For 35 years scientists have monitored the size of the Gulf of Mexico dead zone or hypoxic zone, which forms every spring. National Oceanic and Atmospheric Administration (NOAA) scientists are forecasting this summer’s hypoxic area or “dead zone” to be approximately 6,700 square miles, larger than the long-term average measured size of 5,387 square miles but substantially less than the record of 8,776 square miles set in 2017. The annual prediction is based on U.S. Geological Survey river-flow and nutrient data.
According to NOAA the hypoxic zone is caused by excess nutrient pollution, primarily from human activities, such as agriculture, wastewater treatment and urbanization occurring throughout the Mississippi River Watershed. The excess nutrients stimulate an overgrowth of algae, which eventually die, then sinks and decomposes in the water. The resulting low oxygen levels near the bottom of the Gulf cannot support most marine life. Fish, shrimp and crabs often swim out of the area, but animals that are unable to swim or move away are stressed or killed by the low oxygen.
“Not only does the dead zone hurt marine life, but it also harms commercial and recreational fisheries and the communities they support,” said Nicole LeBoeuf, acting director of NOAA’s National Ocean Service. “The annual dead zone makes large areas unavailable for species that depend on them for their survival and places continued strain on the region’s living resources and coastal economies.”

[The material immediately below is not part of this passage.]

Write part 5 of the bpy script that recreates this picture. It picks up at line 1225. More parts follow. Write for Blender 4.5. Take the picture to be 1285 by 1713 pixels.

In a press release NOAA explained that a major factor contributing to this year’s above-average hypoxic zone are the high river flows and nutrient loads delivered to the Gulf this spring, primarily from the Mississippi and Atchafalaya rivers. In May 2020, discharge in the Mississippi and Atchafalaya rivers was about 30% above the long-term average between 1980 and 2019. The USGS estimates that this larger-than average river discharge carried 136,000 metric tons of nitrate and 21,400 metric tons of phosphorus into the Gulf of Mexico in May alone. These nitrate loads were about 2% above the long-term average, and phosphorus loads were about 25% above the long-term average.
The Mississippi River/ Gulf of Mexico Hypoxia Task Force, a group working to reduce the Gulf dead zone through state led nutrient reduction strategies and targets across the Mississippi River watershed, has set a 5-year average measured size target of 1,900 square miles. The NOAA models help predict how hypoxia in the Gulf of Mexico is linked to nutrients coming from throughout the Mississippi River Basin. The Task Force uses them to help inform overall nutrient reduction targets across the watershed.